* [Information shown]
————————
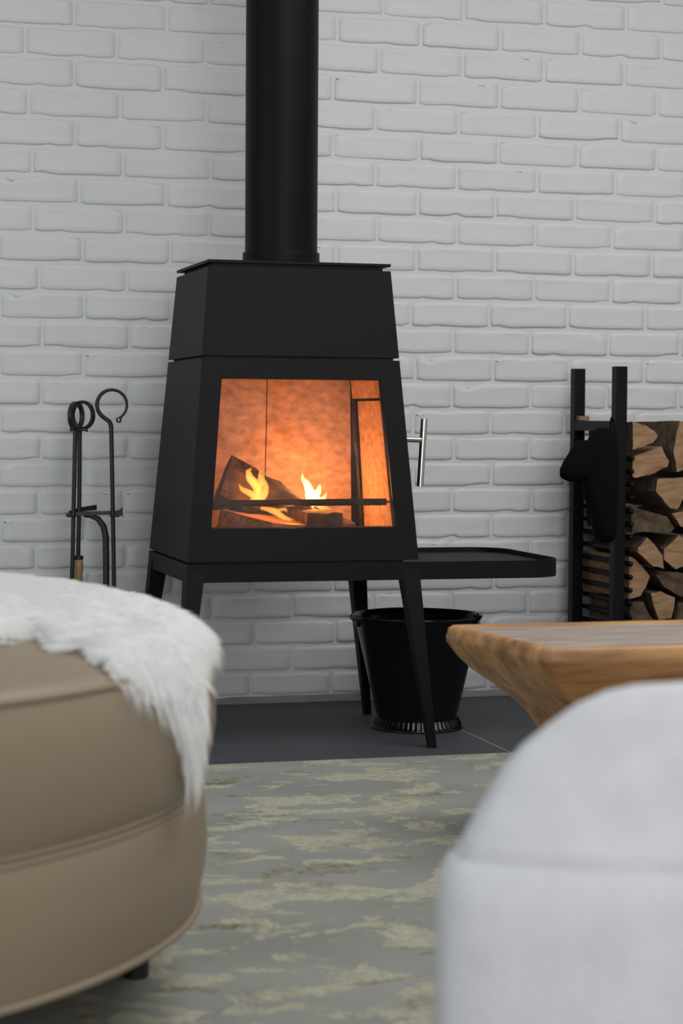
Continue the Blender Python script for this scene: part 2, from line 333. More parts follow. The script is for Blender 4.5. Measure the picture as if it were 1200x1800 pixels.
ROWS = [(1.906, [-.969, -.745, -.52, -.296, -.071, .175, .422, .658, .899, 1.149, 1.373, 1.598]),
 (1.828, [-.886, -.662, -.437, -.187, .052, .29, .533, .768, 1.011, 1.26, 1.484]),
 (1.747, [-.792, -.567, -.323, -.08, .166, .411, .656, .9, 1.146, 1.37, 1.595]),
 (1.666, [-.886, -.662, -.437, -.197, .041, .279, .524, .767, 1.009, 1.251, 1.476]),
 (1.588, [-.783, -.558, -.313, -.077, .163, .402, .646, .883, 1.134, 1.358, 1.583]),
 (1.51, [-.883, -.659, -.434, -.197, .041, .28, .53, .765, 1.007, 1.25, 1.475]),
 (1.434, [-.772, -.548, -.305, -.065, .169, .403, .643, .883, 1.122, 1.346, 1.571]),
 (1.358, [-.872, -.648, -.423, -.188, .051, .29, .527, .757, .998, 1.247, 1.472]),
 (1.281, [-.771, -.546, -.302, -.069, .17, .409, .644, .879, 1.116, 1.341, 1.565]),
 (1.203, [-.863, -.639, -.414, -.176, .058, .291, .525, .758, .995, 1.239, 1.463]),
 (1.127, [-.754, -.53, -.295, -.061, .173, .407, .641, .877, 1.114, 1.338, 1.563]),
 (1.05, [-.858, -.634, -.409, -.174, .054, .282, .509, .743, .98, 1.222, 1.446]),
 (0.974, [-.971, -.747, -.522, -.286, -.056, .174, .405, .635, .867, 1.107, 1.332, 1.556]),
 (0.897, [-.86, -.635, -.411, -.177, .057, .29, .524, .755, .987, 1.22, 1.445]),
 (0.821, [-.973, -.748, -.524, -.289, -.058, .172, .402, .633, .869, 1.104, 1.328, 1.553]),
 (0.746, [-.858, -.634, -.409, -.177, .055, .287, .519, .749, .974, 1.198, 1.423]),
 (0.673, [-.973, -.748, -.524, -.289, -.056, .176, .409, .641, .868, 1.092, 1.317, 1.541]),
 (0.6, [-.861, -.637, -.412, -.179, .055, .288, .521, .754, .979, 1.203, 1.428]),
 (0.526, [-.756, -.531, -.301, -.067, .167, .402, .636, .876, 1.101, 1.325, 1.55]),
 (0.452, [-.856, -.632, -.407, -.175, .057, .29, .522, .754, .985, 1.21, 1.434]),
 (0.379, [-.764, -.539, -.294, -.062, .17, .402, .634, .874, 1.099, 1.323, 1.548]),
 (0.306, [-.842, -.617, -.393, -.168, .056, .288, .526, .765, .989, 1.214, 1.438]),
 (0.234, [-.955, -.731, -.506, -.282, -.057, .172, .405, .638, .869, 1.094, 1.318, 1.543]),
 (0.162, [-.836, -.612, -.387, -.163, .062, .295, .519, .744, .968, 1.193, 1.417]),
 (0.088, [-.953, -.729, -.504, -.28, -.055, .17, .395, .619, .844, 1.068, 1.293, 1.517]),
 (0.02, [-.845, -.621, -.396, -.172, .053, .285, .518, .75, .975, 1.199, 1.424])]
wall = build_room()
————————
Drop the images and repeat the data exactly.

Continue the Blender Python script for this scene: part 2, from line 333. More parts follow. The script is for Blender 4.5. Measure the picture as if it were 1200x1800 pixels.
ROWS = [(1.906, [-.969, -.745, -.52, -.296, -.071, .175, .422, .658, .899, 1.149, 1.373, 1.598]),
 (1.828, [-.886, -.662, -.437, -.187, .052, .29, .533, .768, 1.011, 1.26, 1.484]),
 (1.747, [-.792, -.567, -.323, -.08, .166, .411, .656, .9, 1.146, 1.37, 1.595]),
 (1.666, [-.886, -.662, -.437, -.197, .041, .279, .524, .767, 1.009, 1.251, 1.476]),
 (1.588, [-.783, -.558, -.313, -.077, .163, .402, .646, .883, 1.134, 1.358, 1.583]),
 (1.51, [-.883, -.659, -.434, -.197, .041, .28, .53, .765, 1.007, 1.25, 1.475]),
 (1.434, [-.772, -.548, -.305, -.065, .169, .403, .643, .883, 1.122, 1.346, 1.571]),
 (1.358, [-.872, -.648, -.423, -.188, .051, .29, .527, .757, .998, 1.247, 1.472]),
 (1.281, [-.771, -.546, -.302, -.069, .17, .409, .644, .879, 1.116, 1.341, 1.565]),
 (1.203, [-.863, -.639, -.414, -.176, .058, .291, .525, .758, .995, 1.239, 1.463]),
 (1.127, [-.754, -.53, -.295, -.061, .173, .407, .641, .877, 1.114, 1.338, 1.563]),
 (1.05, [-.858, -.634, -.409, -.174, .054, .282, .509, .743, .98, 1.222, 1.446]),
 (0.974, [-.971, -.747, -.522, -.286, -.056, .174, .405, .635, .867, 1.107, 1.332, 1.556]),
 (0.897, [-.86, -.635, -.411, -.177, .057, .29, .524, .755, .987, 1.22, 1.445]),
 (0.821, [-.973, -.748, -.524, -.289, -.058, .172, .402, .633, .869, 1.104, 1.328, 1.553]),
 (0.746, [-.858, -.634, -.409, -.177, .055, .287, .519, .749, .974, 1.198, 1.423]),
 (0.673, [-.973, -.748, -.524, -.289, -.056, .176, .409, .641, .868, 1.092, 1.317, 1.541]),
 (0.6, [-.861, -.637, -.412, -.179, .055, .288, .521, .754, .979, 1.203, 1.428]),
 (0.526, [-.756, -.531, -.301, -.067, .167, .402, .636, .876, 1.101, 1.325, 1.55]),
 (0.452, [-.856, -.632, -.407, -.175, .057, .29, .522, .754, .985, 1.21, 1.434]),
 (0.379, [-.764, -.539, -.294, -.062, .17, .402, .634, .874, 1.099, 1.323, 1.548]),
 (0.306, [-.842, -.617, -.393, -.168, .056, .288, .526, .765, .989, 1.214, 1.438]),
 (0.234, [-.955, -.731, -.506, -.282, -.057, .172, .405, .638, .869, 1.094, 1.318, 1.543]),
 (0.162, [-.836, -.612, -.387, -.163, .062, .295, .519, .744, .968, 1.193, 1.417]),
 (0.088, [-.953, -.729, -.504, -.28, -.055, .17, .395, .619, .844, 1.068, 1.293, 1.517]),
 (0.02, [-.845, -.621, -.396, -.172, .053, .285, .518, .75, .975, 1.199, 1.424])]
wall = build_room()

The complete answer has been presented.